> Given material:
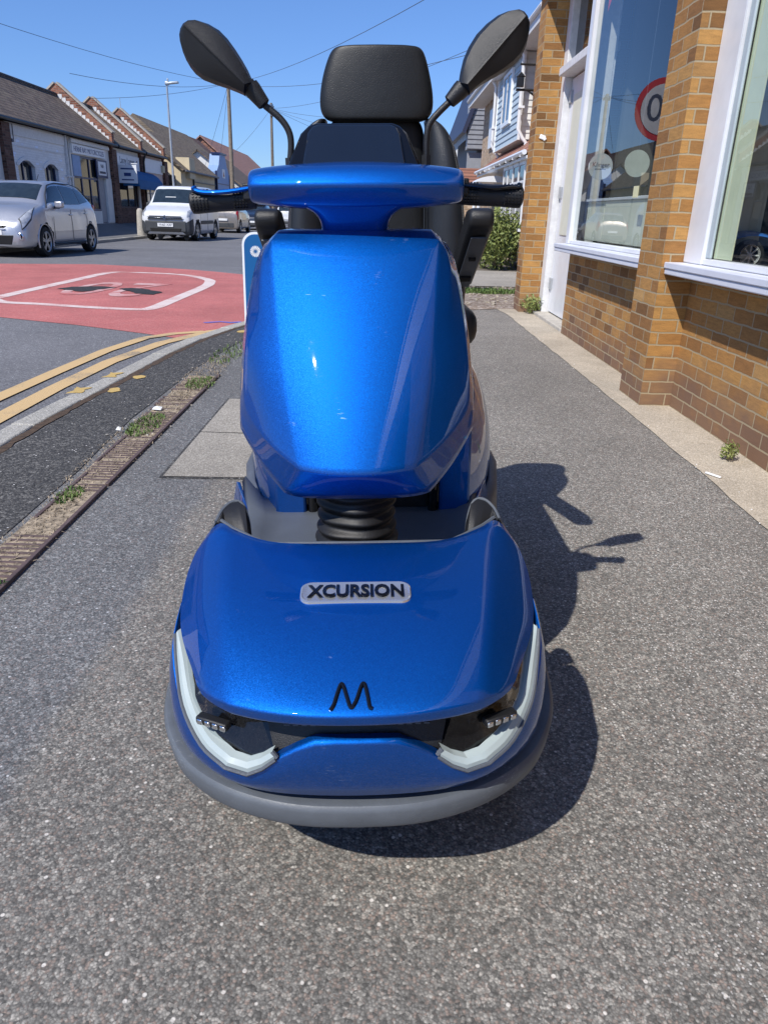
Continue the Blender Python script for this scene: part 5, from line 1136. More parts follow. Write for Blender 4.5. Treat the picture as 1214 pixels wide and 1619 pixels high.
b.build('front_fascia', M['blue'], sc, sub=1, crease=(.5, .8))
# ---- grille, headlight housing
Hp = [(0, .880, .447), (.075, .884, .445), (.145, .902, .442), (.195, .925, .442), (.232, .960, .446), (.268, 1.035, .458), (.290, 1.095, .470)]
Ip = [(0, .900, .398), (.062, .902, .398), (.125, .903, .368), (.165, .903, .353), (.231, .942, .372), (.268, 1.00, .402), (.289, 1.075, .460)]
mid = [push(lerp(a, c, .5), .022) for a, c in zip(Hp, Ip)]
b = B(); b.mgrid([[p for p in r[:3]] for r in (Hp, mid, Ip)]); gl = b.build('grille', M['black'], sc)
b = B()
for r_ in range(3):
    for k in range(-8, 9):
        x = k * .013; z = .437 - r_ * .011
        if abs(x) < .055 and r_ == 2: continue
        yy = .884 + (.447 - z) * .48 + abs(x) * .06; b.box(x - .004, x + .004, yy - .0015, yy + .004, z - .0012, z + .0012)
b.build('grille_dashes', M['deck'], gl, smooth=False)
for sg in (1, -1):
    f = lambda ps: [(sg * x, y, z) for x, y, z in ps]
    b = B(); b.grid([f(Hp[2:]), f(mid[2:]), f(Ip[2:])]); hl = b.build('headlight', M['black_gloss'], sc)
    # glowing-tube shaped daytime lamp strip (unlit, milky)
    To = [(.119, .885, .371), (.140, .884, .355), (.163, .884, .345), (.197, .893, .351), (.240, .931, .363), (.277, .986, .394), (.296, 1.045, .436), (.3045, 1.085, .468)]
    Ti = [(.126, .888, .380), (.145, .889, .367), (.165, .890, .360), (.190, .897, .364), (.231, .933, .377), (.266, .988, .404), (.286, 1.043, .443), (.3015, 1.085, .471)]
    tt = lambda ps, n=4: [tuple(q) for q in crom(ps, n)]
    def lin(ps, n=3): return [lerp(ps[i], ps[i + 1], k / n) for i in range(len(ps) - 1) for k in range(n)] + [ps[-1]]
    o1, i1 = [lin(ps[:4], 3)[:-1] + [tuple(q) for q in crom(ps[3:], 4)] for ps in (To, Ti)]
    inner = [(p[0] * .97, p[1] + .012, p[2] + .002) for p in i1]
    m1 = [push(lerp(a, c, .5), -.003) for a, c in zip(o1, i1)]
    b = B(); b.grid([f([(p[0], p[1] + .010, p[2]) for p in o1]), f(o1), f(m1), f(i1), f(inner)]); b.build('led_strip', M['led'], hl, angle=18)
    b = B(); b.tube(f([(p[0] + .002, p[1] - .001, p[2] - .003) for p in o1]), .0032, 6); b.tube(f([To[0], Ti[0]]), .0035, 6); b.build('led_edge', M['bumper'], hl)
    b = B(); b.tube(f([(.250, .985, .416), (.232, .962, .440)]), .0025, 5)
    b.build('lamp_bracket', M['bumper'], hl)
    b = B(); b.obox((sg * .217, .925, .407), (.056, .016, .013), (0, 0, sg * .45)); b.build('lamp_bar', M['black'], hl, bevel=.003)
    b = B()
    for k in range(4): b.obox((sg * (.200 + k * .0125), .9085 + k * .0058, .407), (.0095, .005, .009), (0, 0, sg * .45))
    b.build('lamp_cells', M['chrome'], hl, bevel=.0015)
    b = B(); b.grid([f([push(p, .004) for p in Hp[2:]]), f([push(lerp(a, c, .5), -.001) for a, c in zip(Hp[2:], Ip[2:])]), f([push(p, -.003) for p in Ip[2:]])]); b.build('lens_cover', M['lens'], hl)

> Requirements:
Using the material above, set down every line exactly, but skip the pictures.

> Problem solution:
Continue the Blender Python script for this scene: part 5, from line 1136. More parts follow. Write for Blender 4.5. Treat the picture as 1214 pixels wide and 1619 pixels high.
b.build('front_fascia', M['blue'], sc, sub=1, crease=(.5, .8))
# ---- grille, headlight housing
Hp = [(0, .880, .447), (.075, .884, .445), (.145, .902, .442), (.195, .925, .442), (.232, .960, .446), (.268, 1.035, .458), (.290, 1.095, .470)]
Ip = [(0, .900, .398), (.062, .902, .398), (.125, .903, .368), (.165, .903, .353), (.231, .942, .372), (.268, 1.00, .402), (.289, 1.075, .460)]
mid = [push(lerp(a, c, .5), .022) for a, c in zip(Hp, Ip)]
b = B(); b.mgrid([[p for p in r[:3]] for r in (Hp, mid, Ip)]); gl = b.build('grille', M['black'], sc)
b = B()
for r_ in range(3):
    for k in range(-8, 9):
        x = k * .013; z = .437 - r_ * .011
        if abs(x) < .055 and r_ == 2: continue
        yy = .884 + (.447 - z) * .48 + abs(x) * .06; b.box(x - .004, x + .004, yy - .0015, yy + .004, z - .0012, z + .0012)
b.build('grille_dashes', M['deck'], gl, smooth=False)
for sg in (1, -1):
    f = lambda ps: [(sg * x, y, z) for x, y, z in ps]
    b = B(); b.grid([f(Hp[2:]), f(mid[2:]), f(Ip[2:])]); hl = b.build('headlight', M['black_gloss'], sc)
    # glowing-tube shaped daytime lamp strip (unlit, milky)
    To = [(.119, .885, .371), (.140, .884, .355), (.163, .884, .345), (.197, .893, .351), (.240, .931, .363), (.277, .986, .394), (.296, 1.045, .436), (.3045, 1.085, .468)]
    Ti = [(.126, .888, .380), (.145, .889, .367), (.165, .890, .360), (.190, .897, .364), (.231, .933, .377), (.266, .988, .404), (.286, 1.043, .443), (.3015, 1.085, .471)]
    tt = lambda ps, n=4: [tuple(q) for q in crom(ps, n)]
    def lin(ps, n=3): return [lerp(ps[i], ps[i + 1], k / n) for i in range(len(ps) - 1) for k in range(n)] + [ps[-1]]
    o1, i1 = [lin(ps[:4], 3)[:-1] + [tuple(q) for q in crom(ps[3:], 4)] for ps in (To, Ti)]
    inner = [(p[0] * .97, p[1] + .012, p[2] + .002) for p in i1]
    m1 = [push(lerp(a, c, .5), -.003) for a, c in zip(o1, i1)]
    b = B(); b.grid([f([(p[0], p[1] + .010, p[2]) for p in o1]), f(o1), f(m1), f(i1), f(inner)]); b.build('led_strip', M['led'], hl, angle=18)
    b = B(); b.tube(f([(p[0] + .002, p[1] - .001, p[2] - .003) for p in o1]), .0032, 6); b.tube(f([To[0], Ti[0]]), .0035, 6); b.build('led_edge', M['bumper'], hl)
    b = B(); b.tube(f([(.250, .985, .416), (.232, .962, .440)]), .0025, 5)
    b.build('lamp_bracket', M['bumper'], hl)
    b = B(); b.obox((sg * .217, .925, .407), (.056, .016, .013), (0, 0, sg * .45)); b.build('lamp_bar', M['black'], hl, bevel=.003)
    b = B()
    for k in range(4): b.obox((sg * (.200 + k * .0125), .9085 + k * .0058, .407), (.0095, .005, .009), (0, 0, sg * .45))
    b.build('lamp_cells', M['chrome'], hl, bevel=.0015)
    b = B(); b.grid([f([push(p, .004) for p in Hp[2:]]), f([push(lerp(a, c, .5), -.001) for a, c in zip(Hp[2:], Ip[2:])]), f([push(p, -.003) for p in Ip[2:]])]); b.build('lens_cover', M['lens'], hl)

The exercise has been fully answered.